Cuando el conductor acabó agotado –o “quemado”, como se dice en el argot político–, los que iban en la parte delantera del autobús aceptaron sin rechistar al nuevo chófer, que dejó en su lugar el que se iba. Y cuando éste empezó a derrapar un poco, los de delante apenas tuvieron problemas para decidir quién le sustituía. Incluso durante un cierto tiempo se generó la impresión de que el nuevo conductor también conocía el camino y tenía clara una ruta que se debía seguir, aunque las circunstancias externas empezaban a ser bastante preocupantes e inciertas.

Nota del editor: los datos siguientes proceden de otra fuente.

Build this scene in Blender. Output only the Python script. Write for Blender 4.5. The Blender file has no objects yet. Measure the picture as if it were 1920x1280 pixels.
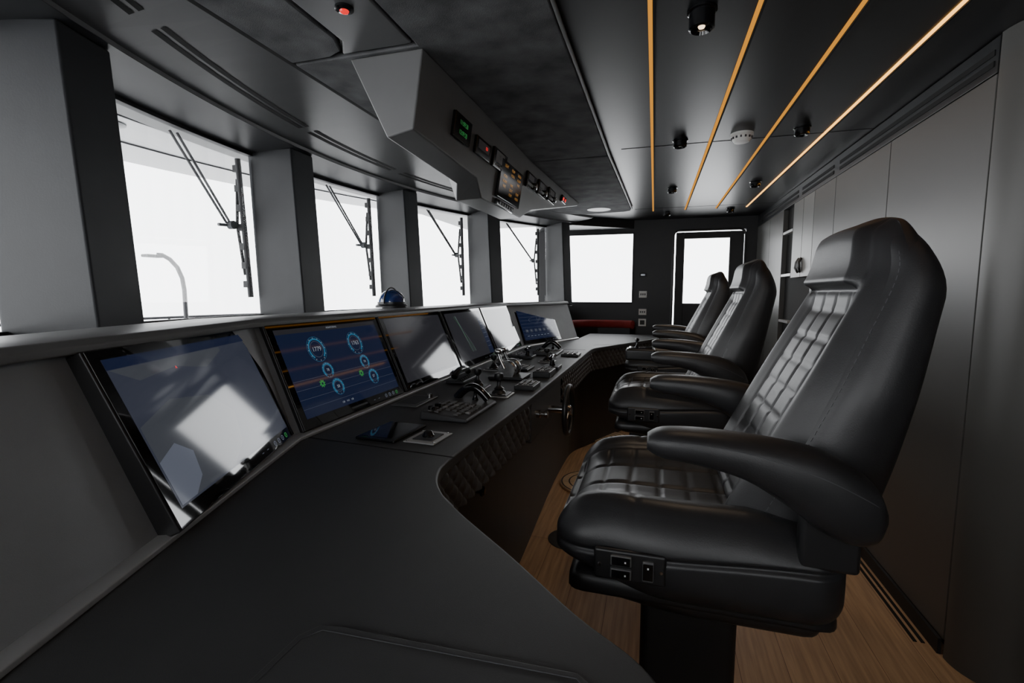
import bpy, math, random
from mathutils import Vector, Matrix
random.seed(4)
C=bpy.context.scene.collection
pi=math.pi
# ---------------------------------------------------------------- materials
def mat(name,col,rough=.5,metal=0,spec=.5,emit=None,es=0,bump=0,bscale=200,var=0,vscale=8,coat=0):
    m=bpy.data.materials.new(name); m.use_nodes=True
    nt=m.node_tree; b=nt.nodes['Principled BSDF']
    c=(col[0],col[1],col[2],1) if not isinstance(col,(int,float)) else (col,col,col,1)
    b.inputs['Base Color'].default_value=c
    b.inputs['Roughness'].default_value=rough
    b.inputs['Metallic'].default_value=metal
    b.inputs['Specular IOR Level'].default_value=spec
    b.inputs['Coat Weight'].default_value=coat
    if emit:
        b.inputs['Emission Color'].default_value=(*emit,1); b.inputs['Emission Strength'].default_value=es
    if bump or var:
        tc=nt.nodes.new('ShaderNodeTexCoord')
    if bump:
        n=nt.nodes.new('ShaderNodeTexNoise'); n.inputs['Scale'].default_value=bscale; n.inputs['Detail'].default_value=4
        nt.links.new(tc.outputs['Object'],n.inputs['Vector'])
        bp=nt.nodes.new('ShaderNodeBump'); bp.inputs['Strength'].default_value=bump; bp.inputs['Distance'].default_value=.002
        nt.links.new(n.outputs['Fac'],bp.inputs['Height']); nt.links.new(bp.outputs['Normal'],b.inputs['Normal'])
    if var:
        n=nt.nodes.new('ShaderNodeTexNoise'); n.inputs['Scale'].default_value=vscale; n.inputs['Detail'].default_value=6
        nt.links.new(tc.outputs['Object'],n.inputs['Vector'])
        r=nt.nodes.new('ShaderNodeValToRGB')
        r.color_ramp.elements[0].position=.3; r.color_ramp.elements[1].position=.72
        r.color_ramp.elements[0].color=tuple(x*(1-var) for x in c[:3])+(1,)
        r.color_ramp.elements[1].color=tuple(min(1,x*(1+var)) for x in c[:3])+(1,)
        nt.links.new(n.outputs['Fac'],r.inputs['Fac']); nt.links.new(r.outputs['Color'],b.inputs['Base Color'])
    return m
M={}
M['pillar']=mat('painted_pillar',(.036,.0385,.043),.5,var=.08,bump=.1)
M['header']=mat('header_paint',(.032,.033,.036),.45,var=.08)
M['border']=mat('ceiling_border_paint',(.090,.091,.093),.42,var=.06)
M['ceil']=mat('ceiling_black_panel',(.012,.0125,.014),.36,spec=.4,var=.08)
M['suede']=mat('suede_panel',(.115,.116,.12),.95,spec=.15,bump=.8,bscale=400,var=.40,vscale=9)
M['wall']=mat('wall_grey_panel',(.080,.078,.074),.40,var=.04,vscale=3)
M['white']=mat('cabinet_light',(.15,.15,.145),.4,var=.03)
M['black']=mat('matte_black',(.012,.012,.013),.5,var=.1)
M['slot']=mat('slot_dark',(.003,.003,.003),.9,var=.1)
M['backw']=mat('back_wall_black',(.014,.014,.016),.45,var=.1)
M['desk']=mat('desk_leatherette',(.046,.0465,.048),.50,bump=.2,bscale=900,var=.06)
M['cab']=mat('console_base_black',(.034,.032,.031),.45,var=.06)
M['panel']=mat('console_panel_grey',(.25,.255,.265),.45,bump=.1,bscale=600,var=.06)
M['cowl']=mat('console_cowl_grey',(.15,.15,.15),.42,var=.05)
M['trim']=mat('trim_metal',(.42,.42,.42),.35,metal=.4,var=.05)
M['leather']=mat('black_leather',(.017,.017,.0185),.42,spec=.5,bump=.14,bscale=500,var=.15,vscale=20)
M['leather2']=mat('black_leather_quilt',(.060,.058,.058),.42,spec=.7,bump=.2,bscale=900,var=.15,vscale=20)
M['thread']=mat('stitch_thread',(.055,.055,.06),.6,var=.1)
M['plastic']=mat('black_plastic',(.014,.014,.015),.38,var=.1)
M['gloss']=mat('gloss_black',(.006,.006,.007),.10,var=.05)
M['glass']=mat('screen_glass',(.004,.004,.005),.03,spec=.6,coat=.3,var=.02)
M['metal']=mat('chrome_metal',(.55,.55,.55),.22,metal=1,var=.05)
M['grey']=mat('instrument_grey',(.10,.10,.10),.4,var=.05)
M['podg']=mat('overhead_pod_grey',(.14,.14,.141),.45,var=.05)
M['key']=mat('key_grey',(.035,.035,.037),.45,var=.05)
M['keyl']=mat('key_light',(.22,.22,.22),.45,var=.05)
M['plate']=mat('switch_white',(.85,.84,.80),.4,var=.03)
M['out']=mat('outside_white_paint',(.11,.113,.121),.35,var=.05)
M['outg']=mat('outside_grey_line',(.06,.064,.07),.4,var=.05)
M['rubber']=mat('wiper_rubber',(.01,.01,.012),.6,var=.1)
M['arm']=mat('wiper_arm_grey',(.045,.045,.05),.5,var=.1)
M['red']=mat('red_fabric',(.30,.018,.014),.8,bump=.3,var=.15)
M['blueglass']=mat('compass_blue_glass',(.012,.035,.15),.05,coat=.8,var=.1)
def em(name,col,s): return mat(name,tuple(c*.02 for c in col),.06,emit=col,es=s,var=.01)
M['e_cyan']=em('ui_cyan',(.10,.50,.9),.24)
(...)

Poco a poco, los bandazos, las paradas inapropiadas, e incluso las vueltas y revueltas hacia atrás, empezaron a despertar inquietud entre los pasajeros, mientras que los que iban en la parte delantera, y que de alguna manera dependían de su propio papel en el autobús (como vendedores de billetes, revisores, ayudantes del conductor, etc.), hacían lo que podían para que no cundiera la preocupación. Pero en este tiempo, el autobús empezó a ser un autobús bastante abierto, del que se podía salir con toda facilidad, desapareciendo el “encantamiento” anterior que mantenía a los pasajeros bastante juntos y cohesionados.

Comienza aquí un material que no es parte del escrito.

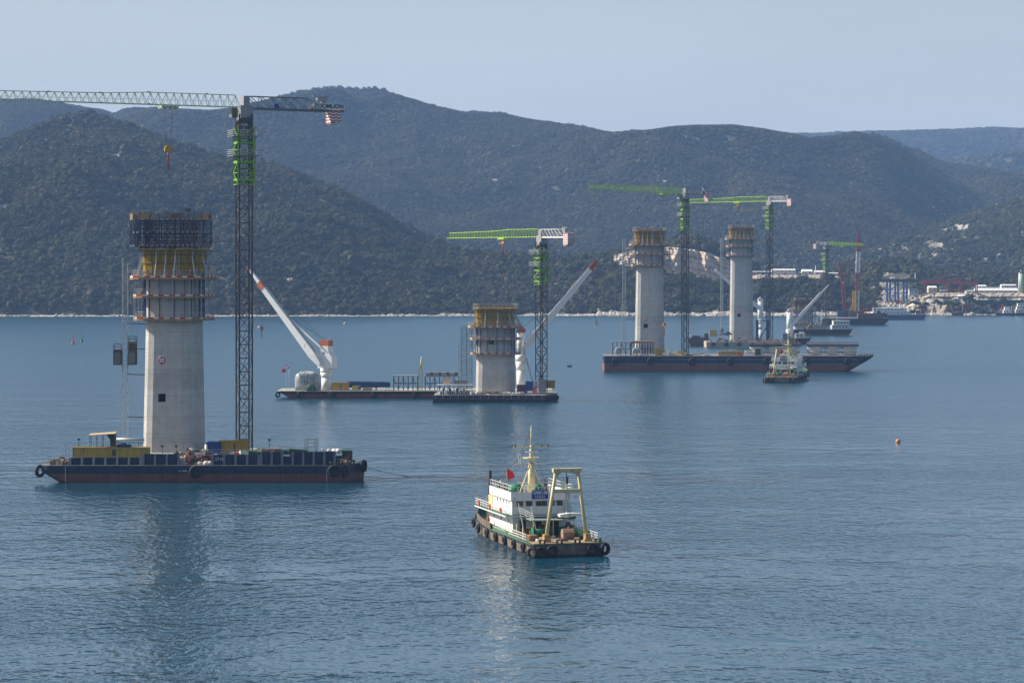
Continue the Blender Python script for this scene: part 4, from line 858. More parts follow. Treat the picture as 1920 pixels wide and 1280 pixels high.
for i, (a, b, z) in enumerate(((455,490,2.3),(528,576,2.7))):
    T = thing('green_tarpaulin', ['dark green tarpaulin left of the scaffold tower on the near barge','dark green tarpaulin beside the crane foot on the near barge'][1-i], 'tarpaulin', (W((a+b)/2,552.5), 552.5, ZD)); l = (W(b,552)-W(a,552))/2
    MB().loft([[(-l,y,z-.1) for y in ()] or [(-l,-1.5,0),(-l,-1.3,z),(-l,1.3,z),(-l,1.5,0)], [(-l*.3,-1.5,0),(-l*.3,-1.2,z+.35),(-l*.3,1.2,z+.35),(-l*.3,1.5,0)], [(l,-1.5,0),(l,-1.3,z+.1),(l,1.3,z+.1),(l,1.5,0)]]).build('canvas', GREENT, T); MB().bar((0,-1.6,0),(0,-1.25,z+.2),.06).build('lashing', ROPE, T)
T = thing('scaffold_tower', 'short galvanised scaffold tower on the right of the near barge', 'scaffold', (W(585,552.5), 552.5, ZD))
for x in (-1.15,.9):
    MB().lattice((x,0,1.8), (x,0,5.2), .55, .9, .75, .1, .06).build('ladder_frame', GALV, T)
MB().bar((-1,-.3,2.6),(1,-.3,2.6),.08).bar((-1,.3,3.4),(1,.3,3.4),.08).bar((-1,-.3,4.2),(1,-.3,4.2),.08).bar((-1,-.3,4.9),(1,-.3,4.9),.08).bar((-1,-.3,2.6),(1,-.3,4.2),.06).bar((-1,0,0),(-1,0,1.9),.5).bar((.9,0,0),(.9,0,1.9),.5).build('cross_braces', DARKST, T)
sacks('white_bags', 'white bulk bags at the right end of the near barge', (W(622,553), 553, ZD+2.2), 9, 2.4, .8, WHITE_OLD, .6)
T = thing('bow_winch', 'dark green winch house with red gear at the right end of the near barge', 'winch', (W(651,554), 554, ZD)); MB().box(-1,1,-1,1,.3,2.6).build('housing', GREENT, T); MB().tube((-.9,-1.3,.9),(.9,-1.3,.9),.55,n=14).build('drum', DARKST, T); MB().bar((-.6,-1.5,1.2),(.8,-1.5,1.9),.16).build('lever', REDP, T)
pile('timber_pile', 'loose planks and rods between the green tarpaulins on the near barge', 'timber', (W(510,552), 552.6, ZD+2.3), 16, 2.6, .8, .7, [TIMB, RUST, GREYP, DARKST], rng, long=True)
pile('hose_heap', 'dark hoses and drums in front of the bow winch on the near barge', 'hoses', (W(634,550), 550, ZD), 18, 1.5, .8, .9, [DARKST, RUST, GREENT, TIMB, GREYP], rng)
pile('bow_gear', 'rusty chain and gear on the left bow of the near barge', 'gear', (W(112,551), 551.5, ZD), 20, 2.0, 1.5, .6, [RUST, DARKST, TIMB], rng)
pile('mixed_gear', 'small orange and white gear on the near barge below the crane mast', 'gear', (W(445,551), 551.5, ZD+1.9), 7, 2.2, .5, .5, [WHITE_OLD, ORNG, CLOTH], rng)

# --- low dark pontoon round the short pier
D1 = 862.0
PN = thing('pontoon', 'low dark pontoon surrounding the short concrete pier', 'pontoon', (W(813,D1), D1, 0)); PL = W(1022,D1)-W(813,D1)
o6 = [(0,0),(PL,0),(PL+4.1,11),(PL+4.1,23.5),(.6,23.5)]
hull_bands(PN, o6, -1, [(-1,1.1,'lower_side',HBLACK),(1.102,2.2,'upper_side',mat('dark_navy_side', (.02,.025,.045), .6, var=.4, scale=.7))], lambda x, y, z: (x, y))
MB().loft([[(x,y,2.202) for x,y in o6],[(x,y,2.32) for x,y in o6]]).build('deck', mat('dusty_deck', (.27,.25,.22), .9, var=.3, scale=.6), PN)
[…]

Cuando en las últimas paradas empezaron a apearse más y más pasajeros, los de la parte delantera empezaron a inquietarse y a darse cuenta de que todo ya no dependía de quién conducía. Así que empezaron a debatir entre ellos quién era el conductor más apropiado para conducir el vehículo durante las próximas etapas. Y, de un día para otro, acordaron que eso lo decidirían ellos por votación, mientras prometían a los pasajeros que venían detrás –entre los que cada vez se apuntaban más amagos de bajarse en las próximas paradas– que su opinión también sería tenida en cuenta para futuros y eventuales cambios de conductor. Con lo que imaginaban que podrían ganarse nuevamente su confianza y tranquilizarles, mientras se les ocurría lo que podría hacerse en el futuro.
Así que, en tanto que esbozaban genéricas promesas participativas y nuevos discursos poco específicos –sin dejar de mirar por el rabillo del ojo a los pasajeros que se removían inquietos en sus asientos–, se dispusieron a pasar los siguientes días debatiendo quién era el mejor conductor posible, sin darse apenas cuenta de que las puertas del autobús estaban abiertas de par en par. Cada vez más abiertas.

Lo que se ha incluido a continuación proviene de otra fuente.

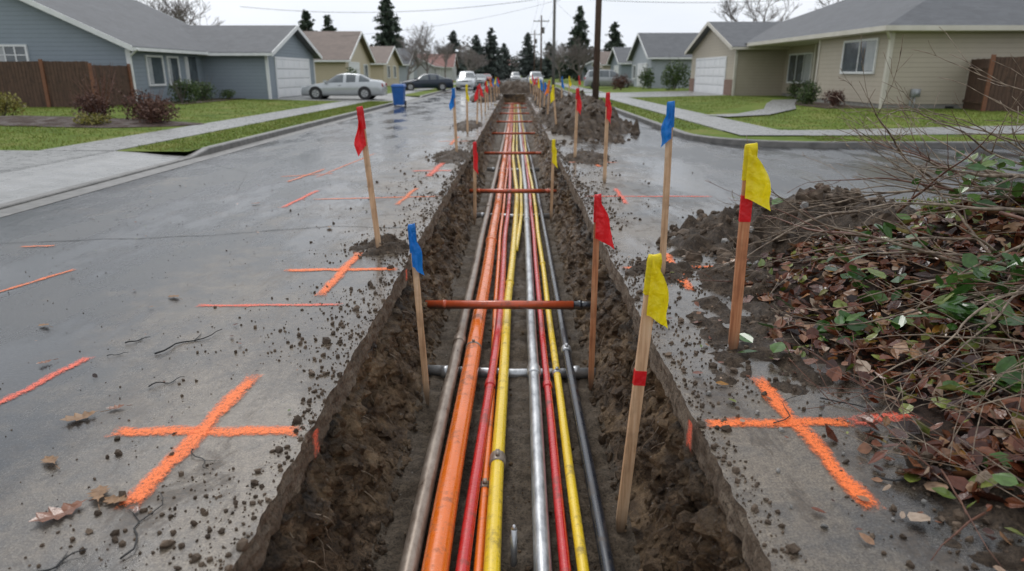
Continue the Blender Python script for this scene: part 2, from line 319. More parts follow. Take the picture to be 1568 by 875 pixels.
# ------------------------------------------------------------------ road
def road():
    b=MB()
    for side,lim in ((-1,-6.3),(1,4.3)):
        off=[0,.01,.04,.12,.4,1.0,2.0]; n=len(off)+1; vs=[];fs=[]
        for y in YS:
            e=edge(side,y)
            for k,o in enumerate(off): vs.append((e+side*o,y,0))
            vs.append((lim,y,0))
        for i in range(len(YS)-1):
            for j in range(n-1): fs.append((i*n+j,(i+1)*n+j,(i+1)*n+j+1,i*n+j+1) if side<0 else (i*n+j,i*n+j+1,(i+1)*n+j+1,(i+1)*n+j))
        b.add(vs,fs)
    b.quad((-6.3,-12,0),(4.3,-12,0),(4.3,-1,0),(-6.3,-1,0)); b.quad((-6.3,YE,0),(4.3,YE,0),(4.3,260,0),(-6.3,260,0))
    b.quad((4.3,8.5,0),(90,8.5,0),(90,15.5,0),(4.3,15.5,0))
    arc=[(4.3+2.6-2.6*math.cos(t),15.5+2.6-2.6*math.sin(t)) for t in [i*math.pi/2/10 for i in range(11)]]
    b.add([(4.3,15.5,0)]+[(x,y,0) for x,y in arc],[(0,)+tuple(range(1,12))[::-1]])
    b.obj('street_road',ASPH); return arc
arc=road()
b=MB(); G=3000; hx0,hx1,hy0,hy1=-1.6,1.6,-1.6,YE+.6; z=-.03
xs=[-G,hx0,hx1,G]; ys=[-G,hy0,hy1,G]
for i in range(3):
    for j in range(3):
        if i==1 and j==1: continue
        b.quad((xs[i],ys[j],z),(xs[i+1],ys[j],z),(xs[i+1],ys[j+1],z),(xs[i],ys[j+1],z))
b.obj('ground',GRASS)
def zl(x):
    d=abs(x)-(6.45 if x<0 else 4.45)
    return .12+.01*sm(0,3,d)+.12*sm(3,9,d)
def sheet(name,poly_x,poly_y,mat,dz=0,zf=None):
    b=MB(); zf=zf or zl
    for i in range(len(poly_x)-1):
        for j in range(len(poly_y)-1):
            x0,x1=poly_x[i],poly_x[i+1]; y0,y1=poly_y[j],poly_y[j+1]
            b.quad((x0,y0,zf(x0)+dz),(x1,y0,zf(x1)+dz),(x1,y1,zf(x1)+dz),(x0,y1,zf(x0)+dz))
    return b.obj(name,mat)
LX=[-150,-40,-20,-16,-14,-12,-11,-9.4,-7.9,-6.45]
sheet('left_lawn',LX,[-12,5.2],GRASS); sheet('left_lawn',LX,[13.6,38.6],GRASS); sheet('left_lawn',LX,[47.6,260],GRASS)
drive=lambda x: (.02+(zl(x)+.006-.02)*sm(6.3,7.9,abs(x)))
DX=[-30,-20,-16,-14,-12,-11,-9.4,-7.9,-7.4,-6.9,-6.3]
sheet('driveway',DX,[5.2,13.6],CONC,0,drive); sheet('driveway',[-13.6,-12,-11,-9.4,-7.9,-7.4,-6.9,-6.3],[38.6,47.6],CONC,0,drive)
b=MB()
for yy in (7.9,10.7): b.quad((-20,yy,.27),(-7.9,yy,.145),(-7.9,yy+.02,.145),(-20,yy+.02,.27))
b.quad((-7.92,5.2,.146),(-7.9,5.2,.146),(-7.9,13.6,.146),(-7.92,13.6,.146)); b.obj('driveway_joint',DARK)
b=MB()
y=13.6
while y<120:
    y2=min(y+1.5,38.6 if y<38.6 else 120)
    if not(38.5<y<47.5): b.box(-9.4,-7.9,y,y2-.02,.02,zl(-8.6)+.012)
    y=y2
b.obj('sidewalk',CONC)
def sweep_curb(name,pts,h=.13,w=.16):
    b=MB(); n=len(pts)
    def nrm(i):
        a=Vector(pts[max(i-1,0)][:2]);c=Vector(pts[min(i+1,n-1)][:2]); t=(c-a).normalized(); return Vector((t.y,-t.x))
    vs=[];fs=[]
    for i,p in enumerate(pts):
        q=nrm(i); hh=p[2] if len(p)>2 else h
        a=Vector(p[:2]); o=a+q*w
        vs+= [(a.x,a.y,-.02),(a.x,a.y,hh-.02),(a.x+q.x*.02,a.y+q.y*.02,hh),(o.x,o.y,hh),(o.x,o.y,-.02)]
    for i in range(n-1):
        for j in range(4): fs.append((i*5+j,i*5+j+1,(i+1)*5+j+1,(i+1)*5+j))
    b.add(vs,fs); return b.obj(name,CURB)
sweep_curb('curb',[(-6.3,120),(-6.3,48.2),(-6.3,47.4,.03),(-6.3,38.8,.03),(-6.3,38.0),(-6.3,14.3),(-6.3,13.4,.03),(-6.3,5.4,.03),(-6.3,4.6),(-6.3,-10)])
b=MB(); b.quad((-6.3,-10,.004),(-5.95,-10,.004),(-5.95,120,.004),(-6.3,120,.004)); b.obj('gutter',CURB)
cpts=[(90,15.5)]+[(x,y) for x,y in arc[::-1]]+[(4.3,44,.13),(4.3,44.6,.03),(4.3,55,.03),(4.3,55.6,.13),(4.3,150)]
sweep_curb('curb',[(x[0],x[1])+tuple(x[2:]) for x in cpts])
sweep_curb('curb',[(4.3,-10),(4.3,7.2),(4.6,8.0),(5.2,8.4),(6,8.5),(90,8.5)])
def block_right():
    b=MB(); RX=[6.9,7.5,9,11,13,15,40,150]
    c=(6.9,18.1)
    pts=[(c[0]-2.45*math.cos(t),c[1]-2.45*math.sin(t)) for t in [i*math.pi/20 for i in range(11)]]
    b.add([(c[0],c[1],zl(4.5))]+[(x,y,zl(4.5)) for x,y in pts],[(0,i+1,i+2) for i in range(10)])
    z0=zl(4.5)
    b.quad((4.45,18.1,z0),(6.9,18.1,z0),(6.9,44.6,z0),(4.45,44.6,z0)); b.quad((4.45,55,z0),(6.9,55,z0),(6.9,260,z0),(4.45,260,z0))
    for i in range(len(RX)-1):
        x0,x1=RX[i],RX[i+1]
        for y0,y1 in ((15.65,18.5),(18.5,44.6),(55,260)):
            za=zl(x0); zb=zl(x1)
            if i==0: za=z0
            zc=zl(x0) if i else z0; zd=zl(x1)
            b.quad((x0,y0,za if y0>16 else .12),(x1,y0,zb if y0>16 else .12),(x1,y1,zd),(x0,y1,zc))
    b.obj('right_lawn',GRASS)
    b=MB(); b.quad((4.45,-12,.11),(150,-12,.11),(150,8.35,.11),(5.2,8.35,.11)); b.obj('verge_lawn',GRASS)
    def wz(x,y):
        if y<18.5: t=(y-15.65)/2.85; return .12*(1-t)+zl(x)*t+.02
        return (zl(x) if x>6.9 else .12+.01*(x>6.9))+.02
    b=MB(); x=7.2
    while x<40:
        b.quad((x,17.0,wz(x,17.0)),(x+1.48,17.0,wz(x+1.48,17)),(x+1.48,18.5,wz(x+1.48,18.5)+.004),(x,18.5,wz(x,18.5)+.004)); x+=1.5
    y=18.5
    while y<110:
        if not(43.6<y<55): b.box(5.5,7.0,y,y+1.48,.02,.152)
        y+=1.5
    b.quad((5.5,17.0,.15),(7.2,17.0,.15),(7.2,18.5,.16),(5.5,18.5,.15))
    b.obj('sidewalk',CONC)
    sheet('driveway',[4.3,4.9,5.4,6.2,7.5,9,11,13.6],[44.6,55],CONC,0,lambda x: .02+(zl(x)+.012-.02)*sm(4.3,5.6,x))
    b=MB(); P=[(7.0,24.5),(8.5,25.2),(10.5,28),(12,32),(13.5,35.5),(16.4,37)]
    vs=[];n=len(P)
    for i,p in enumerate(P):
        a=Vector(P[max(i-1,0)]);c=Vector(P[min(i+1,n-1)]);t=(c-a).normalized();q=Vector((-t.y,t.x))*.6
        vs+= [(p[0]+q.x,p[1]+q.y,zl(p[0]+q.x)+.05),(p[0]-q.x,p[1]-q.y,zl(p[0]-q.x)+.05)]
    b.add(vs,[(2*i,2*i+1,2*i+3,2*i+2) for i in range(n-1)]); b.obj('footpath',CONC)
block_right()
def blades(regions):
    pos=[];sc=[]
    for (x0,x1,y0,y1,n) in regions:
        for _ in range(n):
            x=R(x0,x1);y=R(y0,y1)
            z=.12 if (x>0 and y<17) else (.12 if 4.4<x<6.9 else zl(x))
            if noise.noise(Vector((x*1.2,y*1.2,0)))<-.4: continue
            if 7<x<14 and 24<y<37.5 and abs(x-7-(y-24.5)*.6)<.9: continue
            pos.append((x,y,z+.008)); sc.append(R(.03,.075)*(1+y*.008))
    bv=[(-.2,0,-.3),(.2,0,-.3),(0,.55,.6)]
    return scatter('lawn_blades',bv,[(0,1,2)],np.array(pos),np.array(sc),BLADE,.35)
blades([(-7.85,-6.5,13.7,38,9000),(-19,-9.45,22,38,10000),(-20,-9.45,13.7,18.9,8000),(6.9,20,15.7,16.95,7000),(7.2,22,18.6,27,15000),(4.5,5.45,18.5,44,3500),(4.6,6,6.5,8.3,1500),(7.05,13.5,27,44,6000)])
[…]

Mientras esto sucedía, en la parte trasera, la inseguridad e inquietud aumentaba, al tiempo que algunos pasajeros empezaban a sufrir problemas y carencias, como consecuencia de tan largo viaje y lo azaroso de la situación general. Incluso, algunos comenzaban a preguntar hacia dónde se iba, y con qué propósitos, alegando que lo importante y prioritario para ellos era conocer dónde se quería ir, para qué y cómo. Bien pronto, algunos empezaron a alegar que ellos también querían ser consultados y tomar parte de las decisiones, ya que se trataba de su propio viaje.
Pero como quiera que los de adelante continuaban enfrascados en movilizar apoyos y en evaluar quién era el mejor conductor o conductora, mientras el autobús empezaba a dar tumbos a medida que se adentraba por caminos más inciertos, poco señalizados y polvorientos, en las filas de atrás empezaron a darse nuevos signos de inquietud y a producirse ese tipo de movimientos, como de recoger y prepararse, que suele adivinarse en los transportes cuando los pasajeros piensan en bajarse en la siguiente parada.
Esperemos que en la vida real, más allá de metáforas más o menos simples y oportunas, empiece a abordarse con seriedad y claridad el asunto central del destino. ¿A dónde se quiere ir? ¿Con quién? Y ¿cómo? Seguro que si esto se tiene claro, no será difícil encontrar conductores preparados y resueltos para avanzar en el buen camino. Y capaces de recuperar la confianza de los pasajeros-compañeros de trayecto. Siempre, claro está, que se entienda que en estos nuevos tiempos la participación democrática tiene que entenderse de otra manera, con otras garantías y posibilidades, y que se acabó el tiempo de decir “amén” a todo.